My work on the stage was so fatiguing that when I had finished dancing the mechanicians would carry me to my appartement, which was connected with the theatre. I continued this work for a whole season without being sufficiently well fed to keep up my strength, and being all the while in an appartement the sanitation of which was defective. Therein, I am certain, lay one of the reasons for the progress of my mother’s illness. My health, too, was affected to such an extent that I am no longer able to endure fatigue as I once endured it.
However, it all happened as a result of circumstances, and I have no wish to blame anybody.
The manager of the theatre had given me this appartement and had had it arranged specially for me in order that I might not be obliged to go out into the street, heated with dancing.
Since then I have never returned to Russia, for every time that a journey to that country was mentioned my poor mother trembled with fright, and there was never any question of my undertaking it.
This adventure at least caused me to believe in one thing—inspiration. For if the priest in the railway compartment was not inspired, then what was he?
VIII
SARAH BERNHARDT—THE DREAM AND THE REALITY
I WAS scarcely sixteen years old. I was then playing ingenue roles on the road, when on the theatrical horizon there appeared the announcement that the greatest tragedienne of modern times, Sarah Bernhardt, the most distinguished of French actresses, was about to come to America! What an event! We awaited it with feverish curiosity, for the divine Sarah was not a human being like the rest of us. She was a spirit endowed with genius.

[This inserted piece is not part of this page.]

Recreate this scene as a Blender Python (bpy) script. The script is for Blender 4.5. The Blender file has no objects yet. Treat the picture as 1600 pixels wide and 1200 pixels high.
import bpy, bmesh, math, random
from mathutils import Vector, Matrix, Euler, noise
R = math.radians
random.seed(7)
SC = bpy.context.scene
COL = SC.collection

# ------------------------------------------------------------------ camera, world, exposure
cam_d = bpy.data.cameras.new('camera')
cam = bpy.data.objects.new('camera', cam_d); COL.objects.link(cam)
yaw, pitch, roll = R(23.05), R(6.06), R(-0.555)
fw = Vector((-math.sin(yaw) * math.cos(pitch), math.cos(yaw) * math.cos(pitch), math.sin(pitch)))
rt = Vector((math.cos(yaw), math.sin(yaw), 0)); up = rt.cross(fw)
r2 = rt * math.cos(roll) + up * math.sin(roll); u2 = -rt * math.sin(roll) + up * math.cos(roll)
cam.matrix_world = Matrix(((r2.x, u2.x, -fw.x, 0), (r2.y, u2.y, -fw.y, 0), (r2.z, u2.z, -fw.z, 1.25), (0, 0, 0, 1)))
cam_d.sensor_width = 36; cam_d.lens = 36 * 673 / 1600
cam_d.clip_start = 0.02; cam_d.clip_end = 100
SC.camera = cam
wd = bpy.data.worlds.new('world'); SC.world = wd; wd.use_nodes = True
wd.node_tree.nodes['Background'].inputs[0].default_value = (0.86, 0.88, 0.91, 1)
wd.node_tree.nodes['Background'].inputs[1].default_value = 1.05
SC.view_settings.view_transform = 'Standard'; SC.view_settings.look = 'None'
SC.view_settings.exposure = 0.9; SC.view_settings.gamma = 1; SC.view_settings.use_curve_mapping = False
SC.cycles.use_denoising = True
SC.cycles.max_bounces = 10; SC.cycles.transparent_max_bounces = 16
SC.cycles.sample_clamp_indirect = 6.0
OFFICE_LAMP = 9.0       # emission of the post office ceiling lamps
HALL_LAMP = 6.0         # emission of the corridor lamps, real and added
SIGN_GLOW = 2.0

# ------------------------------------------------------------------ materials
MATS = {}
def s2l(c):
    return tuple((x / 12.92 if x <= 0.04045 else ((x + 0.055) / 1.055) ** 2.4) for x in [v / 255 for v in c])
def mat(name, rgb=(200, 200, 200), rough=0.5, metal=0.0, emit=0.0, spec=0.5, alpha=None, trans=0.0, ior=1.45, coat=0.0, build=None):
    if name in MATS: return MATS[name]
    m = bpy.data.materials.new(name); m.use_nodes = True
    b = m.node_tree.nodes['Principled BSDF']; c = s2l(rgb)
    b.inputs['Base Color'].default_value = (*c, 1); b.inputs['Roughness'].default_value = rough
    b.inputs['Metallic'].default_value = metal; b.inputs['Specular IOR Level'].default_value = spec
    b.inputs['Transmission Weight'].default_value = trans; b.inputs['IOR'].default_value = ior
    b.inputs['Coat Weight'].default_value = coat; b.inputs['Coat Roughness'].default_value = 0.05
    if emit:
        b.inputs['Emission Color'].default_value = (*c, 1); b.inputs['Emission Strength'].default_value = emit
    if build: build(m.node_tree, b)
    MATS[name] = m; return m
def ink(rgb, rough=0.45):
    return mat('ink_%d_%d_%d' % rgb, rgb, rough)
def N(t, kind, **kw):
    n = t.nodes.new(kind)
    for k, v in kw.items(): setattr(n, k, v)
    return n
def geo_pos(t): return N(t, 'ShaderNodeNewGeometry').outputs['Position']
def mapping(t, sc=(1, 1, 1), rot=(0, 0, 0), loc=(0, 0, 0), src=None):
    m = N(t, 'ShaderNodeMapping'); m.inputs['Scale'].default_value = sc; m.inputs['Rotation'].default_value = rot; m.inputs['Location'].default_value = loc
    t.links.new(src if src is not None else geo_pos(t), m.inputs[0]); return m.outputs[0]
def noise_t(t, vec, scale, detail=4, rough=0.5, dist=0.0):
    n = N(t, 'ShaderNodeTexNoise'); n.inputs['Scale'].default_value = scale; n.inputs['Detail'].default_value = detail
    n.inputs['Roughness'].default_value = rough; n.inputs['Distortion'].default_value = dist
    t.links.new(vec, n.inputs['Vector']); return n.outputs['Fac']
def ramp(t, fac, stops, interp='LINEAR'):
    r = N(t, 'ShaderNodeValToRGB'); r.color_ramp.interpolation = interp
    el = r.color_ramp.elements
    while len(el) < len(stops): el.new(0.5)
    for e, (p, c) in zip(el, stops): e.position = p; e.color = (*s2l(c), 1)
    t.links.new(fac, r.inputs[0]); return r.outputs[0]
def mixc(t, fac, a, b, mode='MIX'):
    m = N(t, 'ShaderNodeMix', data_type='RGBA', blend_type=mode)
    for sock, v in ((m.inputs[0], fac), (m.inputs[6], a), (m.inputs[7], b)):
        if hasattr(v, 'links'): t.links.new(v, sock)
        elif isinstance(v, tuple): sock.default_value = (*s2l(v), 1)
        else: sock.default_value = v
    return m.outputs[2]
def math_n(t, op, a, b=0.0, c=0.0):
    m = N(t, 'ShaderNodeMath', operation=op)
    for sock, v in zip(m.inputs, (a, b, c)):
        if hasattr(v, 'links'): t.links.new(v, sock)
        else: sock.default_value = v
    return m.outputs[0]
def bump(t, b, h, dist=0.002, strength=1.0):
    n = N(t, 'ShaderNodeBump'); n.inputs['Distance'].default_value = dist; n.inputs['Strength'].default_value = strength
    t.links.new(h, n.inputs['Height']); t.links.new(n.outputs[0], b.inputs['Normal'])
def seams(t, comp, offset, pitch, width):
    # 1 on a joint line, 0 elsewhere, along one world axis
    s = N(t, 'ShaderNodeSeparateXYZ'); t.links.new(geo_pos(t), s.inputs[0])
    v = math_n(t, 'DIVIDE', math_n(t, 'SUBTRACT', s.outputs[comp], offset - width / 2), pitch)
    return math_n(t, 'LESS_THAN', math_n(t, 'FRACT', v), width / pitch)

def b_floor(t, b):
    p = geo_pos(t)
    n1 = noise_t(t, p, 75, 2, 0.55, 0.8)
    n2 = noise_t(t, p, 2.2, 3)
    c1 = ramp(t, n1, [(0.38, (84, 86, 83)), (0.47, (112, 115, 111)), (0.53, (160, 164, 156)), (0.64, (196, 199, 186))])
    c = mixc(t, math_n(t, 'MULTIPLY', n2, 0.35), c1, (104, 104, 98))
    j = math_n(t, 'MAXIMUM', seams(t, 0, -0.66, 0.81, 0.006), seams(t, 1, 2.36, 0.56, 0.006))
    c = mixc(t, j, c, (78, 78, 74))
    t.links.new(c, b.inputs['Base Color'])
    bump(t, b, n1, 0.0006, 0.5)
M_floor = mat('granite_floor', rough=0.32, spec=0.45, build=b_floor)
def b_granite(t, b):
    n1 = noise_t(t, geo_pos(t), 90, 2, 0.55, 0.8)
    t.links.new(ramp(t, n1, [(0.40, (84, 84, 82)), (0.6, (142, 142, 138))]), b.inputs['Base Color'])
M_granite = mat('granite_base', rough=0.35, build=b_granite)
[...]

The circumstance which made my heart throb and caused me to shed tears copiously was that I was uncertain of being able to see this wonderful fairy of the stage. I knew beforehand that there would be no seat for one so insignificant as I was. The newspapers were printing column upon column about her, and I read everything that I could get hold of. The papers said that the seats were all bought up, and that not a hundredth part of those who wanted to see her would achieve their ambition. The box office was besieged by speculators. All that, alas! meant that there was scarcely any hope for me. I do not know whether Sarah had visited America before, for I had all along been on the road with little travelling companies in the Western States. So far as I was concerned this was positively her first visit.
At last the famous day arrived. A steamer, with delegations and an orchestra aboard, went down the bay to meet her. All that impressed me greatly. I saw in it genuine homage rendered to genius. She had come at last. She was here. If I could only see her, even from a distance—from a great distance!
But where and how? I did not know, and I kept on reading the papers, fairly intoxicating myself with the articles describing her. It seemed magic, unreality, a fairy tale.